Counting the cost of the overtime pay ruling

I’m Peter Webster, chief executive of Corps Security, and this is where I examine the issues affecting the security industry. My thoughts and opinions are intended to generate debate and whether you agree or disagree with them, you’re welcome to post your comments below.


As an employer, the recent ruling on overtime pay by the Employment Appeal Tribunal (EAT) has been of significant interest and I’ve been pondering the ramifications of this landmark case. Companies will now have to include not only basic salaries but also overtime when calculating holiday pay, however, the implications of this judgement go much further.

The decision was made using two test cases, one of which was brought about by 16 members of the Unite union against Amec and Hertel on behalf of a mix of electricians, scaffolders and semi-skilled operatives, who all worked on a project at the West Burton power station site in Nottinghamshire, until it came to an end in 2012. They claimed that it was unfair that as overtime was stipulated in their contracts, they were not paid for those extra hours when it came to statutory holiday pay.

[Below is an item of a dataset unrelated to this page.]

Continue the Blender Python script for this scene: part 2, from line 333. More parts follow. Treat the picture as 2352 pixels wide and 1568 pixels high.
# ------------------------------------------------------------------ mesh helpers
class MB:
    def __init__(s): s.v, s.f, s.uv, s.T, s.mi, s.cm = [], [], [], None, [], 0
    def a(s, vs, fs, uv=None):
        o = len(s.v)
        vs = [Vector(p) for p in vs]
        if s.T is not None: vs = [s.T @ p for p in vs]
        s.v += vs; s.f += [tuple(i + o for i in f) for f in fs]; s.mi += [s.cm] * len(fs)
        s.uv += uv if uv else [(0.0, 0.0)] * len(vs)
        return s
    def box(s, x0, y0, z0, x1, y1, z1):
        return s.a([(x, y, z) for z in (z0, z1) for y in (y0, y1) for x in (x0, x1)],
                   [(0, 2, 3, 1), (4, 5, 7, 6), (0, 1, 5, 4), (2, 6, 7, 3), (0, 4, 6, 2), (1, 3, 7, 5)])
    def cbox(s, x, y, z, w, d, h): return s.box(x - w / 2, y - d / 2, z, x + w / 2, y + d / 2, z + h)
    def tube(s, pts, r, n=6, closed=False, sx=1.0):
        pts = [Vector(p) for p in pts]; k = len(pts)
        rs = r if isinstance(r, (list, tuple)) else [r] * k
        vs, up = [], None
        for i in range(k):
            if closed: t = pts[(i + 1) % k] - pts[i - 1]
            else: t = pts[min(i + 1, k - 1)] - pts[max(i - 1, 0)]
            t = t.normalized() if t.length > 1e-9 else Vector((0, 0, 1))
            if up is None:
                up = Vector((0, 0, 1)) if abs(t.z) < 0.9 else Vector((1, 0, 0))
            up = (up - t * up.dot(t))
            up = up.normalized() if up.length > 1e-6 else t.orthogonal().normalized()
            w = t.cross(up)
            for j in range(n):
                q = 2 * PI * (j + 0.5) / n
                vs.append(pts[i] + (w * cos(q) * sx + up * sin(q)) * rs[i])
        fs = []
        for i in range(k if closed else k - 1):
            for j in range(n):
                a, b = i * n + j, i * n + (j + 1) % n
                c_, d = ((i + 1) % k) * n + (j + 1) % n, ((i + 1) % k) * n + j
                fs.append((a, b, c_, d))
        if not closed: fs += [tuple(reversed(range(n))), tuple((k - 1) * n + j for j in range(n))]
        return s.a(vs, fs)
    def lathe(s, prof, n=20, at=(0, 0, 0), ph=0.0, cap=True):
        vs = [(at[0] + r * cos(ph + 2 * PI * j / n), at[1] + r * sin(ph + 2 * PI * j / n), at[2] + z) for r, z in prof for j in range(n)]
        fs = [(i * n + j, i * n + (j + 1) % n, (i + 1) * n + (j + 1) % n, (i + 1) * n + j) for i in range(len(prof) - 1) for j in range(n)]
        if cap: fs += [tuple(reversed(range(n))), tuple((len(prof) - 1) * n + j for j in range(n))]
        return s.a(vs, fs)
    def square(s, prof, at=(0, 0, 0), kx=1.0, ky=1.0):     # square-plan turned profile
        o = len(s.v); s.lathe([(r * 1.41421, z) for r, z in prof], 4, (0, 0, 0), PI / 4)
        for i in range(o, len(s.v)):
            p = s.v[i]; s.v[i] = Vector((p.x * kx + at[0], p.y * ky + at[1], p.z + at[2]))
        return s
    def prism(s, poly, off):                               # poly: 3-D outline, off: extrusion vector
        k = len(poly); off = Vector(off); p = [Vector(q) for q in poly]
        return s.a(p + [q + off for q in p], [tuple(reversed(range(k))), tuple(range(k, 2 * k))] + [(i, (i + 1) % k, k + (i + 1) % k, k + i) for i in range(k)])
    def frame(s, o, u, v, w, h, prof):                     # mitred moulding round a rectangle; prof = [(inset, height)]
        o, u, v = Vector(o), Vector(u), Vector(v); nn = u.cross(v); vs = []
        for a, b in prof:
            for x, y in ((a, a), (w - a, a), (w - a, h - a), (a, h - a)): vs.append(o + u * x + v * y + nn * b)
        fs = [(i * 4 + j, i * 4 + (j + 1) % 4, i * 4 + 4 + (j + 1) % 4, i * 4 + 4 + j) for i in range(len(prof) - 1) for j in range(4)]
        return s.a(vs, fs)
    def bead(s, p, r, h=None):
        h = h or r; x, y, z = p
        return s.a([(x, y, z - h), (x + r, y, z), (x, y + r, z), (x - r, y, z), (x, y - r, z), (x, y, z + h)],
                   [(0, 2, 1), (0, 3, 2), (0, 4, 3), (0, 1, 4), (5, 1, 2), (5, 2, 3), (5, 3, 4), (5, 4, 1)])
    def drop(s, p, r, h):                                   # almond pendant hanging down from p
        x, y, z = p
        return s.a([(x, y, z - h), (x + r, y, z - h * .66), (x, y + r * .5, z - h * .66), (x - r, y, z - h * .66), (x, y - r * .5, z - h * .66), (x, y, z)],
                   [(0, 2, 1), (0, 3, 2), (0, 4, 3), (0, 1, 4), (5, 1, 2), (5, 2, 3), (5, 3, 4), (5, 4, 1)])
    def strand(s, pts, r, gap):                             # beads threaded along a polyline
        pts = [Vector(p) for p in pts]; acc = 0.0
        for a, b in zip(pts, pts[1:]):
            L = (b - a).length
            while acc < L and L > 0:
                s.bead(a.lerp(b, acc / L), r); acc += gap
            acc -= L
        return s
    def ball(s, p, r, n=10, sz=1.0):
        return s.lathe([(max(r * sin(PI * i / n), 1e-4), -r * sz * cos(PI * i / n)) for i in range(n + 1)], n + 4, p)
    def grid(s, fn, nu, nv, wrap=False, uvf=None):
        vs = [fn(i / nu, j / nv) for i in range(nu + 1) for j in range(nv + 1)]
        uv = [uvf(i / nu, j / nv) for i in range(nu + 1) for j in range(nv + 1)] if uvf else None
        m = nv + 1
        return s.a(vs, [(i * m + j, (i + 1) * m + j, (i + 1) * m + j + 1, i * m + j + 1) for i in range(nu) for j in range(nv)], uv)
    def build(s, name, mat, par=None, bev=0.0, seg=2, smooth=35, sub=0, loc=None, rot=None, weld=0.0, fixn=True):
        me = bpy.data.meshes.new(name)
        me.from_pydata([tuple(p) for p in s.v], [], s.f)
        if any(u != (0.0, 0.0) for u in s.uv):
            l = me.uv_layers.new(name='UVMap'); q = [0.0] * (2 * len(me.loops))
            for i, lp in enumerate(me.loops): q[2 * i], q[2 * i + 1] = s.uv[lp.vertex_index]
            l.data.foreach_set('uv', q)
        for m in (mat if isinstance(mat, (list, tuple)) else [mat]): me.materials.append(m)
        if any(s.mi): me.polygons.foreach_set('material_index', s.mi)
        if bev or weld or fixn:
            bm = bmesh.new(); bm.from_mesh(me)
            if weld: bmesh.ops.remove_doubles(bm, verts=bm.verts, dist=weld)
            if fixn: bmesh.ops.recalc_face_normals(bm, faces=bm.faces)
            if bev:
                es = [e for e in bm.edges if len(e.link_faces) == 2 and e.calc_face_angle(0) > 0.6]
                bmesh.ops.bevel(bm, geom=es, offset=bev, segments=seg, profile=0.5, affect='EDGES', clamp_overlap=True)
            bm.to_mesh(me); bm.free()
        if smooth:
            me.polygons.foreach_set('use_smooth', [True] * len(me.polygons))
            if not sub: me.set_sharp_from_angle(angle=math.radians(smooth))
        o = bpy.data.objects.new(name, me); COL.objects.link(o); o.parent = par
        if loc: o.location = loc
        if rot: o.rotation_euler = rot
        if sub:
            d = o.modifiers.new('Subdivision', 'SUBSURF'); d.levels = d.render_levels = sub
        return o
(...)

The EAT said that any payment that is ‘intrinsically linked’ to the performance of a worker’s duties should be included in holiday pay. The government estimates that one-sixth of the 30.8 million people in work get paid overtime, meaning that five million workers could be affected.

I have been fascinated by some of the rhetoric that has since been used, with some employers warning of bankruptcies and job losses. Simon Walker, director general of the Institute of Directors went as far as to describe it as a ‘holiday pay time-bomb’ that would have a hugely detrimental impact on businesses. Certainly, employers which haven’t been including overtime are likely to face claims from workers, and claims handling firms are already gearing up for significant amounts of activity.

The first point that I would like to make concerns the fact that while the UK has an opt-out on European employment regulation, it hasn’t got one on health and safety, which means that as this ruling forms part of the European Working Time Directive, we have no option but to comply. This is another example of European health and safety legislation being used as back-door employment legislation and the lines between the two subjects seem to become more blurred with each piece of case law.

While this is a cause for concern, I am broadly in favour of the ruling and agree with Caspar Glyn, a barrister specialising in employment law, who said, ‘Normal pay is normal pay and that should be paid when you’re on holiday.’

There’s no doubt in my mind that the intention in the ruling is fair and designed to protect those who are being exploited by employers who deliberately pay very low wages – often national minimum wage – but offer high levels of commission in order to reduce their holiday pay costs. The ruling won’t, on the whole, have a negative impact on what I consider to be reasonable employers, who already base holiday pay on average pay. I also believe in walking it like I talk it and in 99 per cent of cases Corps Security uses an employee’s average pay over the previous 12 weeks to work out what he or she should receive while on holiday.

Regular readers of my blogs will know my opinions about zero hours contracts and while they have received a high degree of bad press, they continue to be used. I won’t revisit the arguments for and against them again, but for those on this kind of employment contract, the only real way to calculate a fair holiday pay amount is to take average earnings. Therefore those on zero hours contracts should have always benefited from the holiday pay calculation that this ETA’s ruling ensures for those on fixed hour contracts.

Things are never quite as straightforward as they first appear though and the ruling could mean that other bonuses and allowances must also be included, which is an area where I remain much more circumspect. To illustrate my point, let’s use then example of a city banker who receives a £300,000 annual bonus – given that their holiday equates to 10.7 per cent of their working year, is it reasonable that they should get an extra £32,100? I don’t think so.

The EAT’s decision is not the end of the story though, as the government is likely to contest it at the Court of Appeal and until that happens – possibly many years from now – employers face more uncertainty. My own view is that the decision should not be appealed and the government ought to simply amend the existing regulations to ensure that those doing overtime have this recognised in their holiday pay. At the same time, to avoid any possibility of spurious claims being made that abuse the regulation, any amendments should stipulate that bonuses over a certain amount are excluded.

As is usually the case when it comes to these types of complex legal decisions, there are perhaps more questions than answers. Ultimately, I think that the ruling should be considered a good thing although, as is so often the case, the devil really is in the detail.